O debate público sobre a internet está alcançando um novo patamar por conta da polêmica em torno do site Facebook, considerado a maior rede social virtual do planeta, com cerca de 900 milhões de usuários. Saiu do terreno da tecnologia e está entrando na seara dos valores culturais, comportamentos e ética.
Enquanto a discussão era entre os nerds da tecnologia, ela era apaixonada apenas quando os egos saiam fora dos trilhos. Agora, a tendência é que a polêmica comece a mexer com aquilo que as pessoas consideram mais valioso: os seus valores. Os valores estão associados à segurança e à estabilidade — e, por isso, quando são questionados, o tom do debate sobe.
Foi o que aconteceu há dias com o debate em torno de um artigo publicado pelo ex-editor chefe do The New York Times Bill Keller, no qual ele compara a invasão da privacidade alheia promovida pelos editores do jornal News of the World, do bilionário Ruperto Murdoch, e a coleta de dados de seus usuários feita pelo Facebook.
Keller foi irônico ao afirmar que “quando Murdoch invade a nossa privacidade, é um crime. Quando Mark Zuckerberg, dono do Facebook faz o mesmo, é o futuro”. A comparação provocou furor entre os defensores e críticos das novas tecnologias de comunicação e informação (TICs). Jeff Jarvis, do blog Buzzmachine, pulou nas tamancas ao protestar que a diferença básica entre Murdoch e Zuckerberg é que o primeiro capturou ilegalmente informações alheias enquanto o segundo as recebe de forma consensual e gratuita.

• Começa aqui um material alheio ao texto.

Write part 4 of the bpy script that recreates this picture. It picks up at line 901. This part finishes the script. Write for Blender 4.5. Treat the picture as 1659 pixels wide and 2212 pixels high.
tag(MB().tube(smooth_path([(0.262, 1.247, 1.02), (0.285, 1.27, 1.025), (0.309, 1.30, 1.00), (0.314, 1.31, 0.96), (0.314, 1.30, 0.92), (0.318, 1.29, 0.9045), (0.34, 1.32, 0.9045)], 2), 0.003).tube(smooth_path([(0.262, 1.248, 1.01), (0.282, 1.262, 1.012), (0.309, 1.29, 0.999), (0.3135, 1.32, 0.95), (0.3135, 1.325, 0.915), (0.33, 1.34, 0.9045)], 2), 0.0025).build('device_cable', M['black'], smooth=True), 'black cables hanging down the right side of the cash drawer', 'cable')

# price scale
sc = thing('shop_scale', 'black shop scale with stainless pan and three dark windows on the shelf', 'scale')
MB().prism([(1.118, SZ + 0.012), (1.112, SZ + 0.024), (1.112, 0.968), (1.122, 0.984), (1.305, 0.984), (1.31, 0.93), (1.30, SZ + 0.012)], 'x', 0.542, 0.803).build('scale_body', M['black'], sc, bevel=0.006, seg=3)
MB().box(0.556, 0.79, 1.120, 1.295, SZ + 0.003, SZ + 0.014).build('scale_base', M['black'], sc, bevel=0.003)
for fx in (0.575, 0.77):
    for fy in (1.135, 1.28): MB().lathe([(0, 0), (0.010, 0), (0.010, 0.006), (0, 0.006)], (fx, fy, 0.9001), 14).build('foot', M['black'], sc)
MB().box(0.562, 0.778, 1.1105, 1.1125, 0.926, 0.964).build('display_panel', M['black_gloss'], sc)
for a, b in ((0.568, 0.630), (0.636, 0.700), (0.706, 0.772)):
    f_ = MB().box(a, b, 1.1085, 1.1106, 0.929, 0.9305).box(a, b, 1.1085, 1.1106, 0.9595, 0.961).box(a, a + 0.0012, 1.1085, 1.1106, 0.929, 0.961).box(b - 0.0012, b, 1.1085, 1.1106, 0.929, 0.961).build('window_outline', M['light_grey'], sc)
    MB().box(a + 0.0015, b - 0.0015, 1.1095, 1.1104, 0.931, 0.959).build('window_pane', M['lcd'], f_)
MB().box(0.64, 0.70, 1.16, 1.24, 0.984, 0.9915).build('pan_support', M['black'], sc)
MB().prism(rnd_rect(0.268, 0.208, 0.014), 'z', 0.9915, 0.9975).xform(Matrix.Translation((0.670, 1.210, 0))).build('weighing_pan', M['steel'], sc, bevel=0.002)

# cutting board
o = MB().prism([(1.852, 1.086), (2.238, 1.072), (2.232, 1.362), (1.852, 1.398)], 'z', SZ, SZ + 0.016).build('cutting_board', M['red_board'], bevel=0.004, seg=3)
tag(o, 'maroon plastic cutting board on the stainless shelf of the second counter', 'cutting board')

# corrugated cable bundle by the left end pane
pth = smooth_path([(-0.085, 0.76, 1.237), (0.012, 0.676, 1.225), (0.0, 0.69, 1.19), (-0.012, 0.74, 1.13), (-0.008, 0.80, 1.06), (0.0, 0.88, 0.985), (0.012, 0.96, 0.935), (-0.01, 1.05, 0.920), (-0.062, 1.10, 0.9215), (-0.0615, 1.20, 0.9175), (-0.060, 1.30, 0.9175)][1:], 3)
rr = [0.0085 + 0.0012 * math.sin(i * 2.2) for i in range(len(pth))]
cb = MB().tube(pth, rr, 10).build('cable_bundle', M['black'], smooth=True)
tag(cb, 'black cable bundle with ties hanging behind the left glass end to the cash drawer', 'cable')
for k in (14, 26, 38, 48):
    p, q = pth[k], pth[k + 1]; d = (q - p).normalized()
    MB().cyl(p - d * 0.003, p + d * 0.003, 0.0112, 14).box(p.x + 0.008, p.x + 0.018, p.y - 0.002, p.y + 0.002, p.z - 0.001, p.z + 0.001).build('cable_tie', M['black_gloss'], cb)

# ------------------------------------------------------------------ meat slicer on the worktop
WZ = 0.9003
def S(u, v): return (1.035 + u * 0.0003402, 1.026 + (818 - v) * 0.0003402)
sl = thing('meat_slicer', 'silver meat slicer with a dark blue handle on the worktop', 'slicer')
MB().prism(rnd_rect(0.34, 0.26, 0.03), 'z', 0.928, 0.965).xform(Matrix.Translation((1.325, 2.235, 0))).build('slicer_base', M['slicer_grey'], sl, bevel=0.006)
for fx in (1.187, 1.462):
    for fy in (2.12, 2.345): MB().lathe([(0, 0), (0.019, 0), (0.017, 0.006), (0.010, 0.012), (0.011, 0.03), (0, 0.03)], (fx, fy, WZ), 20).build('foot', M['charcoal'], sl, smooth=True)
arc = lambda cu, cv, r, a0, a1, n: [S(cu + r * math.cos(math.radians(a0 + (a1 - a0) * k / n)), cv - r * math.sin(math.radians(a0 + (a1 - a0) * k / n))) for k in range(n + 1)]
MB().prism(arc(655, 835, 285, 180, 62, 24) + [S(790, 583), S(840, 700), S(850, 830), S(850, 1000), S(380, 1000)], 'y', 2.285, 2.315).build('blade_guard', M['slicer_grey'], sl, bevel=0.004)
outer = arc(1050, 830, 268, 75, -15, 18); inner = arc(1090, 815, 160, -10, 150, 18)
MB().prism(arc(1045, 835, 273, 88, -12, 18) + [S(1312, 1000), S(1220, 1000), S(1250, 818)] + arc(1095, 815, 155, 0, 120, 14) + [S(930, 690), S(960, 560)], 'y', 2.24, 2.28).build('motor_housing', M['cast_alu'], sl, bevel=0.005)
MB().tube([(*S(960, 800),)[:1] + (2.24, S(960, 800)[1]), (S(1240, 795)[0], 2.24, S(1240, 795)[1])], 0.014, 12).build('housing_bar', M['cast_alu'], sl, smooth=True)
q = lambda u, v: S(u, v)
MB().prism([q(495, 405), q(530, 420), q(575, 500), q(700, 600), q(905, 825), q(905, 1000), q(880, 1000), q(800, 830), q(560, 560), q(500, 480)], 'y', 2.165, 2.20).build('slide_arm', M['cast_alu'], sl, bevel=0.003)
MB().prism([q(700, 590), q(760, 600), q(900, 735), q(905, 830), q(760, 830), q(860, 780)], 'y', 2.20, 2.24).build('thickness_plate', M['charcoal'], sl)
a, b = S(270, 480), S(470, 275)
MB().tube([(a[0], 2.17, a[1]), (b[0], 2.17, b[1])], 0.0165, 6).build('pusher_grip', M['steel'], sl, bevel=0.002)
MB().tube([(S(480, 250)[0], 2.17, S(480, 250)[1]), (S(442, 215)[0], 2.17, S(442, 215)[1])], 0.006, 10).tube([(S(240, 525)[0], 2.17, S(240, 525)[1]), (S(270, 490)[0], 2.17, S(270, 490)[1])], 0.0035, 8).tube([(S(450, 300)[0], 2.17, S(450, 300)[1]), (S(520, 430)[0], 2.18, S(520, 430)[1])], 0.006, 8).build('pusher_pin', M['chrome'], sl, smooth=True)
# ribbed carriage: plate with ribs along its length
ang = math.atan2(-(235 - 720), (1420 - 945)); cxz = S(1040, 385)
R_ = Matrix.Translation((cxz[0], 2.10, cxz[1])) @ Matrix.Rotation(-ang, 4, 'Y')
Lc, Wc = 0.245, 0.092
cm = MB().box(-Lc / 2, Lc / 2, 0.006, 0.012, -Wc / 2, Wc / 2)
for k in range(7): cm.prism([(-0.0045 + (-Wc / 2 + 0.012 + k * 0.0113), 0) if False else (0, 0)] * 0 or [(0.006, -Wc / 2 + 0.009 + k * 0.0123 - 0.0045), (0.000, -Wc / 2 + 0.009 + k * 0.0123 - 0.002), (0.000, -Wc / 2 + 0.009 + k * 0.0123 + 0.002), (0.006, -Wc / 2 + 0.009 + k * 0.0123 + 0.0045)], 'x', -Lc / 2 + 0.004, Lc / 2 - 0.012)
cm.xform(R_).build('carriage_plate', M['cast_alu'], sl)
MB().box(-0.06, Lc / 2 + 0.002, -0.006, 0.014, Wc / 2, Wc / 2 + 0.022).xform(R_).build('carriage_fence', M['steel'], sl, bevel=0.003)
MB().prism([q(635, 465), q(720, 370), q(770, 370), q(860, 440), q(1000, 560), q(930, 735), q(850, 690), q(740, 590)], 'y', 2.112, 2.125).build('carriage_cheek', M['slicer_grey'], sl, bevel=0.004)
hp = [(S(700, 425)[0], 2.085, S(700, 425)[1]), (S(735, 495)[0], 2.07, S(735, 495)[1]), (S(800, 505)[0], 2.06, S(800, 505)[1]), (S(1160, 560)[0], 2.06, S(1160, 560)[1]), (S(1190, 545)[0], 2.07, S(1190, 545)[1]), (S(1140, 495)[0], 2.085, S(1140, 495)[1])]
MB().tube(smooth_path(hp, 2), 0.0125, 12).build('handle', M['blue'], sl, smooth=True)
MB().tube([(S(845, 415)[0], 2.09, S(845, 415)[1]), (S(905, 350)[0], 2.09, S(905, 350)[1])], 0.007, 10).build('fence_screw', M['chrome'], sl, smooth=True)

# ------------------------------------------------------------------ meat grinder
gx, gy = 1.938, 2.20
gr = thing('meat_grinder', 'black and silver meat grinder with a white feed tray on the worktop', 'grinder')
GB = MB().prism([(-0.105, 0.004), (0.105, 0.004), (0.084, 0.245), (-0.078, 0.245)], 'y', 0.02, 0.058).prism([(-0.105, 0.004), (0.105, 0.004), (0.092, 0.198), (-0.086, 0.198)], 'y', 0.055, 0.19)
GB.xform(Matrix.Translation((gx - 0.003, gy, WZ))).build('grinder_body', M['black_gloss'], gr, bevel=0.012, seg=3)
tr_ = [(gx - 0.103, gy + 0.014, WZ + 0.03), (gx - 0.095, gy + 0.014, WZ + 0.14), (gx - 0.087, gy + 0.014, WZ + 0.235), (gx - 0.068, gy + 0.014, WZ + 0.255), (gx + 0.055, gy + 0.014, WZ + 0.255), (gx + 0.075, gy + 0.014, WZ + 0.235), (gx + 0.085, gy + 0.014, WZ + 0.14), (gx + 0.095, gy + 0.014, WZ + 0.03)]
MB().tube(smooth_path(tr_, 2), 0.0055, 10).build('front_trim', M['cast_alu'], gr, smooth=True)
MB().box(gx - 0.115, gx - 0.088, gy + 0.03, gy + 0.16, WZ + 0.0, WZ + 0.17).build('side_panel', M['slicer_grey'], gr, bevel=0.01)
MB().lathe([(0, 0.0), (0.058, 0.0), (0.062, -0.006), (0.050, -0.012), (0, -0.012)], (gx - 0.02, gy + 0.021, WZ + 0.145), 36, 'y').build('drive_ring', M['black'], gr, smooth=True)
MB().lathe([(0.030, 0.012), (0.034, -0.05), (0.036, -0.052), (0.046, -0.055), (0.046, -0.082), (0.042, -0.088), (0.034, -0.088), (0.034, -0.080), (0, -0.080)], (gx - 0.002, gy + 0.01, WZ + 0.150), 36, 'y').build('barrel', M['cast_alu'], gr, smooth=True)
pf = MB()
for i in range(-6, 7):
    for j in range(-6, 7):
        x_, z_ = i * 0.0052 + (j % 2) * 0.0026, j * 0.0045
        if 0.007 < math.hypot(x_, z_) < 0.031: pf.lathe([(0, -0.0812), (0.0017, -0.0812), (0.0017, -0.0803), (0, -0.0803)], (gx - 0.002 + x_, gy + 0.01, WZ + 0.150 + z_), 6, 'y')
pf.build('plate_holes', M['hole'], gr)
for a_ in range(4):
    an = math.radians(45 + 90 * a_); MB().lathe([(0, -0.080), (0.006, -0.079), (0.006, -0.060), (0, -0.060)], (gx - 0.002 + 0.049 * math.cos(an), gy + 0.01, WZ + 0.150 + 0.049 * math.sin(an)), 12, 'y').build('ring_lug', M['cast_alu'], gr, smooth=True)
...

A polêmica desatada pelo artigo de Bill Keller é apenas uma das inúmeras que povoam não só a internet como toda a imprensa e até mesmo aqui, o Observatório. Muitos dos argumentos levantados hoje sobre a privacidade na internet são quase iguais aos que marcaram a chegada do telégrafo, há quase dois séculos, como mostra o jornalista inglês Tom Stange no livro The Victorian Internet (A internet vitoriana).
O pesquisador e escritor Nicholas Christakis, reproduz em seu livro Connected citações de autores do início do século 20 que lamentam a perda da privacidade provocada pelo fato de que as operadoras de mesas telefônicas podiam ouvir conversas de usuários da linha. Christakis cita trechos do livro America Calling: A Social History of theTelephone to 1940, onde é mencionado o fato de que muitas pessoa “temiam o telefone porque ele impedia pensar antes de responder uma pergunta, como era feito nas cartas”.
No mesmo livro [pág. 267] são feitas referências ao fato de que o uso do telefone permitia que as pessoas ligassem para amigos sem aviso prévio, ato considerado uma invasão da privacidade alheia. Outros ainda se queixavam de que o “telefone permite diálogos sexuais inapropriados e mudanças imprevisíveis nos rituais de namoro”.
A resistência à mudança é um fenômeno tão velho quanto a humanidade. O fato novo provocado pelo debate num ambiente virtual é a sua dimensão. Nunca tantas pessoas tiveram a oportunidade de dar o seu palpite sobre uma mudança tecnologia que está afetando a vida de todos nós, até mesmo daqueles que a ignoram. Não é uma mudança qualquer. Ela já considerada pelos estudiosos como a mais importante desde a descoberta da imprensa, há quase 500 anos.
Com tanta coisa em jogo, não é de estranhar que a polêmica ainda vá esquentar bem mais. Estamos apenas no começo. Estamos na fase da discussão das implicações individuais sobre a disseminação de TICs como o Facebook, Twitter, Google e outras. Não vai tardar muito e entraremos na fase aguda das implicações coletivas — e aí a coisa vai pegar fogo porque envolverá nações, empresas, civilizações, culturas e interesses incalculáveis. De alguma forma já entramos na etapa coletiva, como fica evidente na reação do europeu comum às consequências da crise bancária na zona do euro.
Bill Keller deve ter escrito seu texto movido pela preocupação com a quebra de tabus e mudança de valores na área que ele mais conhece, a da informação publica. Seu texto vale como um desabafo porque não tem base material e nem histórica. Como desabafo é tão válido quanto as milhares de opiniões que circulam diariamente na Web e que formam parte deste imenso manancial de percepções . É complicado, complexo e perturbador, mas é inevitável e de alguma forma alentador porque pela primeira vez na história do homem estamos começando a substituir a força física pela força do conhecimento na hora de discutir mudanças de valores, comportamentos e rotinas.